The penalties are not symbolic, reaching up to €10 million or 2% of global annual turnover for essential entities.
These are significant numbers. But the real change is not the fine itself; it is the shift in accountability.
A structural change
NIS2 makes one thing very clear: cybersecurity cannot be treated as a standalone technical function. It must be approved, understood, and overseen at the highest level of the organization. Security is expected to be visible and integrated into overall risk management.
This is not about adding more documentation. It is about closing real gaps.
Most security incidents do not happen because of one major failure. They happen because of small weaknesses, unclear ownership, siloed teams, and disconnected systems. Over time, these weak links create exposure.
Regulation is pushing organizations to look at these vulnerabilities more closely and to take a more structured approach to managing them.
As Jorma Issakainen, our SVP and Head of Critical Infrastructure explains: “Regulation makes accountability clear, but the real objective is resilience. Cybersecurity is part of business continuity. Without visibility and ownership across the security environment, organizations remain exposed.”
Beyond compliance
NIS2 and the Cyber Resilience Act mark an important milestone. They define a minimum standard for how cybersecurity should be managed. But meeting the regulation is only the starting point.
The real challenge lies in implementation, aligning teams, clarifying responsibilities, and ensuring that systems and processes work together without gaps. Compliance can be documented. Resilience has to be built.

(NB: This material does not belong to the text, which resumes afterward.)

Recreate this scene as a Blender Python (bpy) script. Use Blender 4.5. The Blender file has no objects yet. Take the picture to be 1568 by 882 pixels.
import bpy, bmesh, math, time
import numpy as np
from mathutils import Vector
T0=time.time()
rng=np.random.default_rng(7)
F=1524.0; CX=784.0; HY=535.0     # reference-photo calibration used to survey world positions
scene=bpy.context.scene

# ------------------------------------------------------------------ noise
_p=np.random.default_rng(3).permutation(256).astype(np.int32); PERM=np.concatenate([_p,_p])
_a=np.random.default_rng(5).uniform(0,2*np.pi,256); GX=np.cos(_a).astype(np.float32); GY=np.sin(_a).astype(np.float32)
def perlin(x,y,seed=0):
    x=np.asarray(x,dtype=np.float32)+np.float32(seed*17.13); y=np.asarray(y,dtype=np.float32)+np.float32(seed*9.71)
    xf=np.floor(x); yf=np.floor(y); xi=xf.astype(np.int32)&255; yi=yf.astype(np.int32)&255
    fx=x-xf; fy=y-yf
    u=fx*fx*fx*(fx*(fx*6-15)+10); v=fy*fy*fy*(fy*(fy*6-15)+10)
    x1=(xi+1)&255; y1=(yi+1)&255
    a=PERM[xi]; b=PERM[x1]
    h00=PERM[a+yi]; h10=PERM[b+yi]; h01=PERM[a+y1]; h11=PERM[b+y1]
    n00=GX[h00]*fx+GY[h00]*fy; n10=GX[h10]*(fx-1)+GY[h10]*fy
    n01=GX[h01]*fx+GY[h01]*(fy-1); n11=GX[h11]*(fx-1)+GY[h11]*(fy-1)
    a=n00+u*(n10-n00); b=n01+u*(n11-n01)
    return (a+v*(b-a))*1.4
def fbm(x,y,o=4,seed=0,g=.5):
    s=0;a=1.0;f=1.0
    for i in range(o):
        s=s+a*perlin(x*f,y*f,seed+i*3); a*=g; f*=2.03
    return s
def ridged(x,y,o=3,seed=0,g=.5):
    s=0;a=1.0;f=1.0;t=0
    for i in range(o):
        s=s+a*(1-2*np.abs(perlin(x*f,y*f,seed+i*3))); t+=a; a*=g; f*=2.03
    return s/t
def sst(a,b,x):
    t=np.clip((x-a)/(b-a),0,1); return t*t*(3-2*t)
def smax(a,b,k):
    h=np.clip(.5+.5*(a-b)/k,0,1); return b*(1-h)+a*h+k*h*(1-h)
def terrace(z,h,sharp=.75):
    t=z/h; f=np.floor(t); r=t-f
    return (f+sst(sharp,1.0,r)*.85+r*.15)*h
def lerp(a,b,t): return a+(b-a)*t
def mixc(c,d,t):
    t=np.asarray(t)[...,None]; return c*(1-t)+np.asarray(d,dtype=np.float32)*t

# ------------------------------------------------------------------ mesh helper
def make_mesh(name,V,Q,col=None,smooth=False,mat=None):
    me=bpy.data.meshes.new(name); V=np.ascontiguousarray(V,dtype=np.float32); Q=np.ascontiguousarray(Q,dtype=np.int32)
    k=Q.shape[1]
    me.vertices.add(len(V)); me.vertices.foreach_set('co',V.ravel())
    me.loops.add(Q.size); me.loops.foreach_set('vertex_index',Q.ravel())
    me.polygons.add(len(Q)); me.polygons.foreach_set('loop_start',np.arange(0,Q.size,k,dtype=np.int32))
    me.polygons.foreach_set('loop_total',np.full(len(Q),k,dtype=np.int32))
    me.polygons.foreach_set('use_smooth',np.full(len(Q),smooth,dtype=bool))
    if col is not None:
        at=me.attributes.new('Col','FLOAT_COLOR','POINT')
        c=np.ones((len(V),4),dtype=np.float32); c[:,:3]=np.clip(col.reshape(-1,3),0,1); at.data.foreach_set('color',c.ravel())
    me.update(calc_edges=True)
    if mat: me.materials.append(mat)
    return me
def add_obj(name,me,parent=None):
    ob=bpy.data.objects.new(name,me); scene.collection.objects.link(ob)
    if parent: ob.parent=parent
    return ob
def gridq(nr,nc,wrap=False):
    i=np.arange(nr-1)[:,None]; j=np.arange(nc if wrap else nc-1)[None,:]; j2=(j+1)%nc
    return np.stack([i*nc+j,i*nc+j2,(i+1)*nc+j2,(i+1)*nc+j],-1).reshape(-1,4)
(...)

In the next article, we will look at where compliance efforts often fall short in practice, and why alignment across people, processes and technology makes the difference between formal compliance and effective security.
Because cybersecurity today is not simply about avoiding penalties. It is about protecting the foundations your organization depends on - every day.
If you’re looking for clearer oversight across systems, suppliers, and responsibilities, contact us to explore how a more integrated approach can support your NIS2 and CRA journey.
Key takeaway: NIS2 and CRA
NIS2 focuses on how organizations manage cyber risk: governance, accountability, incident handling, and supply chain oversight.
The Cyber Resilience Act focuses on how technology is built and maintained: secure products, lifecycle security, and vulnerability management.
Together, they close the gap between operations and technology. Compliance alone is not enough if responsibilities remain fragmented across teams and suppliers.